Motorola arrived late at the 802.11n party, but it hasn't missed the fun. We had thought the grand diva of Wi-Fi switches was past it, but our first glimpse at its product shows a company ready to strut its stuff in the Draft N fashion parade, and pick up a dance partners in the form of a user.

Symbol, the company Motorola acquired in 2006, was the first to sell a Wi-Fi switch, way back in 2002, but fashions are fickle. This week, when it launched 802.11n products - it was a late starter in this year's "in" Wi-Fi technology

That said, it's certainly not too late to be doing this. Rumours circulate that existing 802.11n products are either not as good as they should be, or are still in short supply. And, according to analysts at Dell'Oro Group, the new Wi-Fi standard is actually causing such uncertainty that it is partially responsible for a temporary stalling in the Wi-Fi market.

What's on offer?

There are some distinctive features to Motorola's 802.11n products. Firstly, the AP7131 is a three-radio AP. Now, that's been done before in 802.11abg access points (for instance by Colubris, but it's the first time for 802.11n, as far as I know.

As you can see from the picture, it's a spiky little critter. With MIMO's multiple channels, it has six antennas. All three radios can be on 2.4GHz or 5GHz, and all can use MIMO, with two antennas each. Motorola expects two radios will be used for data (either for access or for a mesh backbone), while the other radio acts as a monitor/probe.

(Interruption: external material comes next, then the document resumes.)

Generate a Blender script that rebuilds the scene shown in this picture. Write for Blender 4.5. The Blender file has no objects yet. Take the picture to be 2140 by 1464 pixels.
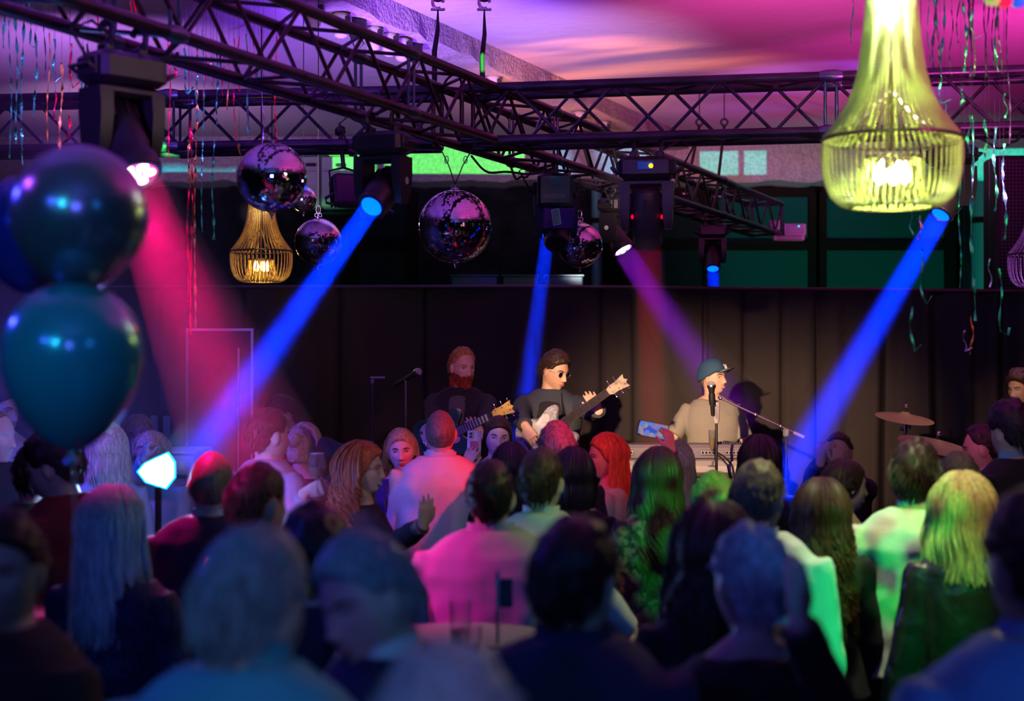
import bpy, math, random
from mathutils import Vector, Matrix, Euler, noise
R = math.radians
V = Vector
PI = math.pi
SC = bpy.context.scene
COL = SC.collection
# ------------------------------------------------------------------ camera (photo frame 2140x1464)
F = 3300.0
CX, HY = 1070.0, 748.0
CAMZ = 2.0
cam_d = bpy.data.cameras.new('camera')
cam = bpy.data.objects.new('camera', cam_d)
COL.objects.link(cam)
cam_d.sensor_width = 36.0
cam_d.lens = 36.0 * F / 2140.0
cam.location = (0, 0, CAMZ)
cam.rotation_euler = (R(90) + math.atan(16.0 / F), 0, 0)
cam_d.clip_start = 0.05
cam_d.clip_end = 100
cam_d.dof.use_dof = True
cam_d.dof.focus_distance = 9.6
cam_d.dof.aperture_fstop = 2.1
SC.camera = cam


def at(px, py, d):
    """the point d metres into the room that the photo shows at px, py"""
    return V(((px - CX) * d / F, d, CAMZ + (HY - py) * d / F))


# ------------------------------------------------------------------ world, exposure
w = bpy.data.worlds.new('world')
SC.world = w
w.use_nodes = True
w.node_tree.nodes['Background'].inputs[0].default_value = (0.10, 0.12, 0.42, 1)
w.node_tree.nodes['Background'].inputs[1].default_value = 0.010
SC.view_settings.view_transform = 'Standard'
SC.view_settings.look = 'None'
SC.view_settings.gamma = 1
SC.view_settings.use_curve_mapping = False
SC.view_settings.exposure = 0.0
SC.cycles.use_denoising = True
SC.cycles.max_bounces = 6
SC.cycles.diffuse_bounces = 0
SC.cycles.glossy_bounces = 3
SC.cycles.transparent_max_bounces = 12
SC.cycles.transmission_bounces = 4
SC.cycles.volume_bounces = 0
SC.cycles.sample_clamp_indirect = 3.0
SC.cycles.caustics_reflective = False
SC.cycles.caustics_refractive = False


def aim(loc, tgt):
    return (V(tgt) - V(loc)).to_track_quat('-Z', 'Y').to_euler()


def spot(name, loc, tgt, col, power, ang, blend=0.5, radius=0.05, gobo=None):
    """a stage spotlight; gobo = list of (x0, y0, x1, y1) openings in the tangent plane of the beam"""
    l = bpy.data.lights.new(name, 'SPOT')
    l.energy = power
    l.color = col
    l.spot_size = R(ang)
    l.spot_blend = blend
    l.shadow_soft_size = radius
    o = bpy.data.objects.new(name, l)
    o.location = loc
    o.rotation_euler = aim(loc, tgt)
    COL.objects.link(o)
    if gobo:
        l.use_nodes = True
        nt = l.node_tree
        em = nt.nodes['Emission']
        tc = nt.nodes.new('ShaderNodeTexCoord')
        sx = nt.nodes.new('ShaderNodeSeparateXYZ')
        nt.links.new(tc.outputs['Normal'], sx.inputs[0])

        def m(op, a, b=None):
            n = nt.nodes.new('ShaderNodeMath')
            n.operation = op
            for i, v in enumerate((a, b)):
                if v is None:
                    continue
                if isinstance(v, (int, float)):
                    n.inputs[i].default_value = v
                else:
                    nt.links.new(v, n.inputs[i])
            return n.outputs[0]
        az = m('ABSOLUTE', sx.outputs[2])
        u = m('DIVIDE', sx.outputs[0], az)
        v = m('DIVIDE', sx.outputs[1], az)
        tot = None
        if gobo == 'breakup':
            nz = nt.nodes.new('ShaderNodeTexNoise')
            nz.inputs['Scale'].default_value = 70
            nz.inputs['Detail'].default_value = 1.0
            nt.links.new(tc.outputs['Normal'], nz.inputs['Vector'])
            tot = m('MULTIPLY', m('GREATER_THAN', nz.outputs[0], 0.47), 1.0)
        elif gobo == 'shutter':
            lo = m('MINIMUM', m('MAXIMUM', m('MULTIPLY', m('ADD', v, .070), 30.0), 0.0), 1.0)
            hi = m('MINIMUM', m('MAXIMUM', m('MULTIPLY', m('SUBTRACT', .115, v), 14.0), 0.0), 1.0)
            tot = m('MULTIPLY', lo, hi)
        elif gobo == 'streak':
            mp = nt.nodes.new('ShaderNodeMapping')
            mp.inputs['Rotation'].default_value = (0, 0, .35)
            mp.inputs['Scale'].default_value = (2.0, 11, 1)
            nt.links.new(tc.outputs['Normal'], mp.inputs[0])
            nz = nt.nodes.new('ShaderNodeTexNoise')
            nz.inputs['Scale'].default_value = 1.0
            nz.inputs['Detail'].default_value = 1.0
            nt.links.new(mp.outputs[0], nz.inputs['Vector'])
            a = m('SUBTRACT', nz.outputs[0], 0.36)
            tot = m('MAXIMUM', m('MULTIPLY', a, 5.0), 0.0)
        else:
            for (x0, y0, x1, y1) in gobo:
                a = m('MULTIPLY', m('GREATER_THAN', u, x0), m('LESS_THAN', u, x1))
                b = m('MULTIPLY', m('GREATER_THAN', v, y0), m('LESS_THAN', v, y1))
                c = m('MULTIPLY', a, b)
                tot = c if tot is None else m('MAXIMUM', tot, c)
        nt.links.new(tot, em.inputs['Strength'])
    return o


# ------------------------------------------------------------------ the room's light: washes on the ceiling
MAG, VIO, LAV, ORG = (1, 0.03, 0.50), (0.26, 0.05, 1.0), (0.62, 0.22, 0.85), (1, 0.20, 0.05)
spot('ceiling_wash', (4.3, 10.2, 2.8), (4.0, 12.2, 4.5), MAG, 330, 84, 1.0, .1)
spot('ceiling_wash', (1.9, 9.6, 2.8), (1.9, 11.6, 4.5), (1, .05, .45), 230, 84, 1.0, .1)
spot('ceiling_wash', (-.7, 10.0, 2.8), (-.7, 11.9, 4.5), VIO, 560, 84, 1.0, .1)
spot('ceiling_wash', (-3.4, 11.2, 2.8), (-3.2, 13.0, 4.5), (.55, .18, .95), 260, 84, 1.0, .1)
spot('ceiling_wash', (-3.6, 14.0, 2.7), (-3.6, 15.6, 4.5), (.75, .35, .8), 130, 86, 1.0, .1)
spot('ceiling_wash', (3.2, 13.8, 2.7), (3.2, 15.6, 4.5), (.9, .12, .55), 80, 86, 1.0, .1)
spot('ceiling_wash', (.6, 13.8, 2.7), (.6, 15.6, 4.5), (1, .32, .32), 75, 86, 1.0, .1)
spot('ceiling_streak', (-.4, 11.2, 2.7), (1.0, 14.0, 4.5), (1, .26, .08), 430, 58, .9, .04, 'streak')
spot('ceiling_streak', (2.6, 12.0, 2.8), (2.8, 14.8, 4.5), (.30, .08, 1.0), 260, 56, 1.0, .1, 'streak')
spot('ceiling_wash', (-1.8, 7.2, 2.7), (-1.8, 7.5, 4.5), (.35, .06, 1), 420, 140, 1.0, .1)
spot('ceiling_wash', (2.2, 7.0, 2.7), (2.2, 7.3, 4.5), (.9, .05, .6), 420, 140, 1.0, .1)
# dimmer washes on the ceiling over the guests (they show in the mirror balls and balloons)
spot('ceiling_wash', (2.6, 3.6, 2.9), (1.5, 5.5, 4.5), (.9, .04, .5), 260, 130, 1.0, .2)
spot('ceiling_wash', (-2.4, 3.2, 2.9), (-1.5, 5.5, 4.5), (.25, .08, 1), 300, 130, 1.0, .2)
spot('ceiling_wash', (0, -1.5, 2.9), (0, 0.5, 4.5), (.12, .14, 1), 220, 140, 1.0, .2)
WARM = (1, .60, .34)
spot('stage_front_light', (-.95, 3.0, 2.9), (1.30, 11.0, 1.60), WARM, 5200, 20, 1.0, .04, 'shutter')
spot('stage_side_light', (.3, 4.5, 3.2), (-.34, 9.8, 1.9), (1, .42, .34), 190, 9, .8, .05)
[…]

It's backed by a wireless switch, the RFS6000 which has enough capacity for up to 48 n access points, and up to 2,000 users.

Using wireless for a mesh, and making it part of the backbone is going to happen more often, to save wiring costs and avoid upgrading the wireless network, says Kevin Goulet, director of product management in Motorola's enterprise mobility business. It also makes it resilient because these APs can automatically set up an alternative route to the backbone amongst themselves, if one gets cut off - that's an application of the Adaptive AP the company launched last month.

motorola ap

Another interesting feature - the switch has a PCI express expansion slot. You can put a 3G data card in there, and have a back-up connection for your WLAN switch if the WAN link goes down. In future, this could also be used for a WiMax connection. Another PCI slot could accommodate an IP PBX, according to Motorola.

Finally taking Wing?

It's worth mentioning that, features like these, including mesh and 3G were promised by Symbol in May 2006, before Motorola acquired it.

When Symbol announced its "Wi-NG" architecture at 2006's Interop event, we expected very little to come from it. The company had a declining market share, and was letting other vendors take the lead. Wi-NG was strategy, not product, and it looked like smoke and mirrors.

For a year after the acquisition, we heard nothing, but in late 2007, Motorola's Wi-Fi arm started to show signs of life. It started to push its Wi-Fi switches and, this being a litigious corner of the IT industry, sued rival Aruba. In February we saw a new AP for branch offices.

Now, with 802.11n on its books, the company may have returned to parity with the rest of the Wi-Fi market.

The PoE question

Like all enterprise Wi-Fi vendors bringing 802.11n to market, Motorola has had to come up with an answer to the power over Ethernet (PoE) question.

Users filling large offices with Wi-Fi like to power their access points over the Ethernet connection - it saves on wiring costs, which can be quite high if you are putting the access point into a ceiling space which doesn't have power sockets.

The existing PoE spec, IEE 802.3af, doesn't deliver enough power for two radios say all the vendors - except Siemens, which has apparently managed to get its AP to go to full-speed 802.11n without extra power. The others either offer pricey proprietary power (Cisco), extra LAN links (Trapeze) or the option to reduce functions (Aruba and Colibris).

It looks like Motorola falls into the latter camp: "The standalone AP-7131 AP automatically adjusts to available power options," says Goulet. If there is only 802.3af power available, it falls back to using a single radio. This happens automatically, since the AP can detect when the power falls below the necessary level.

Take your partners

Updated:And finally, Motorola has a user story. As always with 802.11n, it's in education. Stephen Choi, director of technologyfor San Marino Unified School District in California is "thrilled to be deploying Motorola’s new AP-7131 802.11n access points," and "looking forward to providing students and faculty with a fast, reliable wireless network that allows us to meet our educational goals.”

Motorola told us that Carnegie Mellon University, already an Aruba customer for the 802.11n network on its main Pittsburgh campus, had opted for Motorola on its Silicon Valley. That's been clarified now - CMU is a Motorola customer, but the Silicon Valley campus is only using 802.11abg.